▶ _Written problem_:
Copy verbatim the material from its first line to the line that holds "return called if", including that line.
=======
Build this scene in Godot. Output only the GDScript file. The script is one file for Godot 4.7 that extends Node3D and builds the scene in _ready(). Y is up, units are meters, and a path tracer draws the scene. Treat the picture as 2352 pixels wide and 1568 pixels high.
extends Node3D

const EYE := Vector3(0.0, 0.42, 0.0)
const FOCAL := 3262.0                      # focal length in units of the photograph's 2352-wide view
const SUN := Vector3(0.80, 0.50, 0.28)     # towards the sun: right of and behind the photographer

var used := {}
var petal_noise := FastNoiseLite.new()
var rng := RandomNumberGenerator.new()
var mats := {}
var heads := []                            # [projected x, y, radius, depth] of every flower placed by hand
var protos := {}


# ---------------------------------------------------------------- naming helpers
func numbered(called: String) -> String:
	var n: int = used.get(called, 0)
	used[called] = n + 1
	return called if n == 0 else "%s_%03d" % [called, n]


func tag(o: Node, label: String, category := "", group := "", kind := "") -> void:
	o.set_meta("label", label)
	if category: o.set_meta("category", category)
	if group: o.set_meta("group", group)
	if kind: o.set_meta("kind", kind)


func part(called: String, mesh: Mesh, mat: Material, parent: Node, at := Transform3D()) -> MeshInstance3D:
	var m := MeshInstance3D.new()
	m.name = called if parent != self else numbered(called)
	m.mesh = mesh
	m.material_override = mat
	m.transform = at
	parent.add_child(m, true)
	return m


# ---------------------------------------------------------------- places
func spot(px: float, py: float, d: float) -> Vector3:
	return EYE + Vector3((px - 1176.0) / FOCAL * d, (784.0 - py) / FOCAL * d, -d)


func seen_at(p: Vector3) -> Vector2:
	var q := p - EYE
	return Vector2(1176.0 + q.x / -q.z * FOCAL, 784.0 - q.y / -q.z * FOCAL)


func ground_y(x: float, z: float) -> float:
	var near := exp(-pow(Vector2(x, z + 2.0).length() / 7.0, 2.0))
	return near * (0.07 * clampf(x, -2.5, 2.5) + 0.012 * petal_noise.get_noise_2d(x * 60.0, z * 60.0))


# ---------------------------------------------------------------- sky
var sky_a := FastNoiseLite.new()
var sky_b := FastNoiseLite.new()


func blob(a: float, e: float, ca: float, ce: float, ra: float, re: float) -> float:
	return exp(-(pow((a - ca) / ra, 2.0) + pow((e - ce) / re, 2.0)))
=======
▶ _Solution for this exercise_:
Build this scene in Godot. Output only the GDScript file. The script is one file for Godot 4.7 that extends Node3D and builds the scene in _ready(). Y is up, units are meters, and a path tracer draws the scene. Treat the picture as 2352 pixels wide and 1568 pixels high.
extends Node3D

const EYE := Vector3(0.0, 0.42, 0.0)
const FOCAL := 3262.0                      # focal length in units of the photograph's 2352-wide view
const SUN := Vector3(0.80, 0.50, 0.28)     # towards the sun: right of and behind the photographer

var used := {}
var petal_noise := FastNoiseLite.new()
var rng := RandomNumberGenerator.new()
var mats := {}
var heads := []                            # [projected x, y, radius, depth] of every flower placed by hand
var protos := {}


# ---------------------------------------------------------------- naming helpers
func numbered(called: String) -> String:
	var n: int = used.get(called, 0)
	used[called] = n + 1
	return called if n == 0 else "%s_%03d" % [called, n]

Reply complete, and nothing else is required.